Dagegen wirken die Fallzahlen der Radarsäule auf der Schleswig-Holstein-Straße (11.904) und der bemannten Radarwageneinheit der Stadt (867) geradezu mickrig. Die Ergebnisse der Radarsäulen zur Rotlichtüberwachung stehen sogar in einem schlechten Verhältnis zum finanziellen Aufwand.

118.248 Euro an Kosten machen sie im Jahr, bei gerade mal 1226 dokumentierten Fällen, allein 641 davon auf der Ohechaussee. Kein Wunder, dass die Stadt den Rotlichtblitzer am Hummelsbütteler Steindamm (259 Fälle und überwiegend Rettungsfahrzeuge mit Sonderrechten) jetzt auf die Ohechaussee, Ecke Am Böhmerwald versetzt hat.

Blitzer: Bußgelder sorgen für positives Ergebnis im Ordnungsamt

Was die Finanzierung der Verkehrsüberwachung in Norderstedt angeht, sieht die Endabrechnung 2022 nun weitaus positiver aus als noch 2021. Von den exakt 2,697 Millionen Euro an Bußgeldern muss die Stadt 596.600 Euro an Gerät- und Personalkosten abziehen und kommt damit auf ein Ergebnis von 2,1 Millionen Euro – siebenmal mehr als 2021. Der Aufwandsdeckungsgrad der Verkehrsüberwachung liegt damit bei schwindelerregenden 452 Prozent.

Die Bußgelder sorgen auch dafür, dass das Ordnungsamt als Verwaltungseinheit mit einem positiven Ergebnis von 564.000 Euro in 2022 dasteht. 2021 wurde noch mit einem Minus von 1,4 Millionen Euro abgeschlossen.

Im vergangenen Jahr haben die Bußgelder aber alle Negativ-Ergebnisse bei den Einwohnermeldeangelegenheiten, im Standesamt, bei der Verkehrsaufsicht, bei den allgemeinen Ordnungsaufgaben und im zentralen Bürgerservice mehr als ausgeglichen.

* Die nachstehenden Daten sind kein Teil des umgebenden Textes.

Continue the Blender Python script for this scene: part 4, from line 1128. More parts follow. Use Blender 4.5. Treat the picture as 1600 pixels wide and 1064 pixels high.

Bleibt zu hoffen, dass Susi und die Radarsäulen nicht nur für Einnahmen, sondern auch für weniger Lärmbelästigung der Anwohnerinnen und Anwohner in der Stadt und deutlich weniger Raserei auf Norderstedts Straßen sorgen. Das lässt sich allerdings deutlich schwerer ermitteln als die Bußgeldeinnahmen.